These recent years I have spent my time painting, from morning to night, without a single day of rest or a week’s holiday. It’s because I have no time to lose! I feel I must make up for the time passed devoted to a single cause: trying to bring into full being my autistic son.
It was such that the day supposed to be the happiest in the life of all women, the birth of her first child, was for me the worst of days.
For all that came afterwards was but a war against illness, a long battle to save my son.
. . .

This was long ago, when Russia was still called the Soviet Union. Even in Moscow, where I was born, there was practically no provision for the problems of parents like myself, nowhere that could lend them a hand or help them in their struggle against the illness that menaced their child. In the Russia of the beginning of the 90s even the term autism was almost unheard of.
As a young mother I had quickly realized that something was amiss with my son Ilya and this realization sounded the end of my unthinking serenity.
I had to give up my career as an architect in Moscow to become a fulltime mother, 24 hours a day and 7 days a week.
The verdict of the Soviet doctors was of implacable cruelty: My son would forever be incapable following any serious course of studies whatsoever. The future became dark.
Nevertheless, I have never accepted this verdict. Also, at that moment, I decided have my child cared for in another country.
My husband and I spent much time deciding which country to choose.
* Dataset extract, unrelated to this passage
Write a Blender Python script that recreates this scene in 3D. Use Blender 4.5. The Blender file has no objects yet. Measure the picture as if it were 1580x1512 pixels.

In the end it was, only France that came to our aid. Until the end of my days, I will never forget that this was the country that saved my son.
In 1996 we came to live in Lyon.
My husband, a physician, very quickly found work. As for myself, I was committed entirely to my children: my son, of course, and my daughter Sonia, who was born in perfect health and who is now an actress, having successfully studied at the “Cours Florent de Paris”.
When we arrived in Lyon neither I nor my children spoke a word of French. We had neither friends nor family – life was difficult.
Bu that which counted the most was that the French doctors did their utmost to help my son and that their efforts were crowned with success.
 The French teachers and educationalists have done great work. This is without speaking of the generous associations, women and men who have helped us throughout our years in Lyon.
A big thank you to all.
In 2013 my son obtained an ES Baccalaureate and today works in the computer world.
He’s a big hearted young man, practically autonomous and who lives his adult life.
. . .

And what about myself?
A great slice of my life was devoted to my son and my efforts in adapting to a new country.
Ten years ago, when life began to look hopeful, I began painting again. I painted a lot, as in the days before the birth of my son. I didn’t have studio in Lyon but that didn’t matter: I set up my easel in the living room, bought all sorts of paint and at last started my TRUE LIFE…
The principal theme of my work?
That, of course is Lyon’s architecture: the beauty of this town where my son was saved and where I found the happiness and fulfilment of the artist who lives from and for her art.
It’s true, that here I never could use my skills as an architect, but instead decided to study the architecture of Lyon, to paint this ancient and venerable town, a town that had immediately encompassed me – an inspiration at first sight. I told myself that I was going to demonstrate its particularly bewitching beauty in my paintings.
. . .

I have my own notions about painting.
For me, buildings are so many living beings that lead their lives and discuss among themselves. For this reason that in my paintings they seem to lean and curve and even to move.
Maybe this comes from childhood memories, for as a child, I believed that all the things about me were alive.
In my paintings there are no human beings, no cars. They contain buildings alone as the essential elements of the urban landscape. For us humans exist but briefly, while the buildings reside immovably for several centuries as they observe the passing generations of humanity.
I seek to represent in this town the breath of old stone, there where the serene imbues all, where one listens to silence and lives solitude.
Maybe it’s the upsets and sorrows I have lived through that have given birth to the tension and strength of my pictures. One suspects, it seems to me, that something is happening: one feels some adjacent drama.
A broken perspective leads the spectator into the depths of these paintings.
Nevertheless, sky and sunshine are always there. For they are a necessary hope that shines at the end of the tunnel.
. . .

I waited for such a long time the moment when I could once more begin to paint and it’s because of this that today I find it difficult to drag myself away from before my easel.
Before, to express myself, to work was impossible and now I find this freedom to be truly great.
I have things to express such as , suffering, solitude and desolation, but also joy, exaltation and happiness.
All this is to be found in my paintings.